Das CO₂-Einsparpotenzial liege in derselben Größenordnung wie bei der Dekarbonisierung der deutschen Stahlindustrie. Seine zentrale Forderung ist deshalb die „gleichberechtigte Aufnahme der Prozesswärme als Anwendung und Handlungsfeld“ in der Wasserstoffstrategie.
Mit der Einbeziehung der Prozesswärme einher geht die Forderung Baumgürtels, die Berechnung des Bedarfs an Wasserstoff zu korrigieren. Die rund 100 Terawattstunden seien viel zu niedrig angesetzt. Den Bedarf sieht der Unternehmer aus Gelsenkirchen eher bei 500 Terawattstunden. Denn er fordert zudem, „dass der Einsatz von Wasserstoff grundsätzlich allen Interessenten zu gleichen Bedingungen offensteht“. Wenn der Staat sich entschließe, Klimaschutz in der Wirtschaft zu fördern, „sollte er dies nicht auf Branchen oder Größenklassen von Unternehmen beschränken“.
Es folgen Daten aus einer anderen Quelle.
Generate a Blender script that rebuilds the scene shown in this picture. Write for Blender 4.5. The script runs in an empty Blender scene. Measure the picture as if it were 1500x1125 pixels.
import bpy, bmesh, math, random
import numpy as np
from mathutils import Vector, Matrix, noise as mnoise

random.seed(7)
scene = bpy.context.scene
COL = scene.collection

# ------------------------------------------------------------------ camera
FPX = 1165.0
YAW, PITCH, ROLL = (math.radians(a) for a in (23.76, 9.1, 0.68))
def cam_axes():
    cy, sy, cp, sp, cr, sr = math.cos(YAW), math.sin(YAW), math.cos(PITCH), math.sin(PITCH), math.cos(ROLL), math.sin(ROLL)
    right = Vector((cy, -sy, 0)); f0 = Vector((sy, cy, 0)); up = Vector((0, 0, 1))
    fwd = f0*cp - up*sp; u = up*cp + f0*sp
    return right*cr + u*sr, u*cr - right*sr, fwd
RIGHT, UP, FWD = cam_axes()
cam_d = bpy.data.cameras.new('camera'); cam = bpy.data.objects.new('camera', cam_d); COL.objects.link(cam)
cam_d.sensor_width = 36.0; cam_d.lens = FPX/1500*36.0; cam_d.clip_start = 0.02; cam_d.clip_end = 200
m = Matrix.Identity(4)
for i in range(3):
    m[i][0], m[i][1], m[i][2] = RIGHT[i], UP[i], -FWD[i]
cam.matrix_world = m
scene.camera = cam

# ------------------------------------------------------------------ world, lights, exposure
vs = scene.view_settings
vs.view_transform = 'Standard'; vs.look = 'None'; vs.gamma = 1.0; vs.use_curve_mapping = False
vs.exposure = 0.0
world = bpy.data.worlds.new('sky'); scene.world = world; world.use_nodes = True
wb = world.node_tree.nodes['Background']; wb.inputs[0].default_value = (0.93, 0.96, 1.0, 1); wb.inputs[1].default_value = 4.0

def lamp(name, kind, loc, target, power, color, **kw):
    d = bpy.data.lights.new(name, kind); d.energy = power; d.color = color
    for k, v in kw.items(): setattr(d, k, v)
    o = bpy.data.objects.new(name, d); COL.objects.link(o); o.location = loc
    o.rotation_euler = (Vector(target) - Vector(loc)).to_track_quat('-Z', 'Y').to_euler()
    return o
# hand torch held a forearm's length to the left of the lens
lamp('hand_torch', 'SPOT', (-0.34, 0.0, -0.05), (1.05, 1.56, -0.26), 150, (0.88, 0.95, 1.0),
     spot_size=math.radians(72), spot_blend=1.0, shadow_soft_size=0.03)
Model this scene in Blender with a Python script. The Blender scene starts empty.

Erstaunt zeigte sich Baumgürtel, dass in der nationalen Wasserstoffindustrie nur der Stahl- und Chemieindustrie konkret Förderung in Aussicht gestellt werde. Er verdeutlichte beispielhaft das mögliche Spektrum für den Einsatz von Wasserstoff bei den Herstellern von Kalksandsteinen, Klinkern, Brandkalk, Papier oder Glas sowie in metallverarbeitenden Betrieben wie Gießereien, Härtereien oder Verzinkereien wie auch bei der Produktion von Stärke oder Malz. „Diese Hersteller würden sicher auch gerne von einer Förderung profitieren“, betonte der Unternehmer aus Gelsenkirchen, der Vorsitzender im IHK-Industrieausschuss ist. Wichtig ist Baumgürtel zudem, die Wasserstoffstrategie „technologieoffen“ zu gestalten, also sich nicht allein auf sogenannten grünen Wasserstoff festzulegen. „Diese Fokussierung birgt die Gefahr einer Bremswirkung, da grüner Wasserstoff nicht vor 2030 in ausreichenden Mengen zur Verfügung steht und zum Luxusprodukt wird, das insbesondere für den Mittelstand unerschwinglich wäre“, so Baumgürtel. Besser sei es, die CO₂-Bilanz von Wasserstoff als Zielkriterium festzulegen und nicht das Herstellungsverfahren, betonte Baumgürtel gegenüber dem Bundestagsausschuss.
Die Stellungnahmen aller sieben Sachverständigen stehen im Internetangebot des Bundestages zum Download bereit.